But before I go, I'd like to drop some professional analysis of the current state of affairs in Iraq. None other than (let me look this up) Zbigniew Brzezinski, who I used to think had the coolest name in government, today on PBS's The NewsHour:
JIM LEHRER: Now, to two analysts who have been with us since the Iraq war began: Zbigniew Brzezinski, former national security advisor to President Carter, now a counselor at the Center for Strategic and International Studies; and Walter Russell Mead, a columnist and senior fellow at the Council on Foreign Relations. Dr. Brzezinski, how would you characterize the significance of what happened today?ZBIGNIEW BRZEZINSKI: I think it's a good step in the right direction. But I would avoid using Orwellian language in describing it. This is not a transfer of power, a handover to a sovereign government. We are transferring limited authority to a satellite government, a satellite government that is still to establish its legitimacy and the longer we stay, the more difficult it will be before it to gain legitimacy. That is my basic view
This too:
JIM LEHRER: Do you agree with that, Dr. Brzezinski, that with all your reservations that at least something has been ceded to the Iraqis now? They are in charge of a lot more than they were as of this morning.ZBIGNIEW BRZEZINSKI: Yes, let's not pump it up and let's not distort it. We have had too much Orwellian language in our discussion of Iraq altogether. The Orwellian language was invented by communists but it's being adapted in our political discourse by the neocons. We talk about liberation when it's an occupation. We talk about peace when it's war. We talk about sovereignty when it's limited authority.

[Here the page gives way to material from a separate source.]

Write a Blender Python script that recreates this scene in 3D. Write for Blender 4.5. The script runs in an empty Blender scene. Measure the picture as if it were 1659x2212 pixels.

Let's be realistic in our assessments and then I think we'll be in a better position to conduct a serious national debate over what needs to be done and what is being done. I think that this is a step in the right direction but the pitfalls are enormous. Unless we recognize that we have to change course rather significantly, I am afraid we may dig ourselves in and be stuck in the Middle East the way the Israelis have been stuck in the West Bank. They have been there for 37 years. I don't want American occupation forces to be stuck in the Middle East for years.
And for balance, The Other Guy:
JIM LEHRER: Dr. Mead, how would you summarize this handover or whatever word you would like to use to describe it?WALTER RUSSELL MEAD: Well, I agree with dr. Brzezinski that we don't want to be Orwellian about this but I think maybe satellite, which was used to describe the puppet governments of the Soviet Union and Eastern Europe may be a little too extreme. This is a transition is the way I describe it. What we have here is an infant regime that we hope will grow. The plan is really for a transition. That is to say this is an interim government. The elections should be held by no later than Jan. 31, and the task is to try to improve stability and security while coming closer to the freest elections in the history of the Arab world, we hope.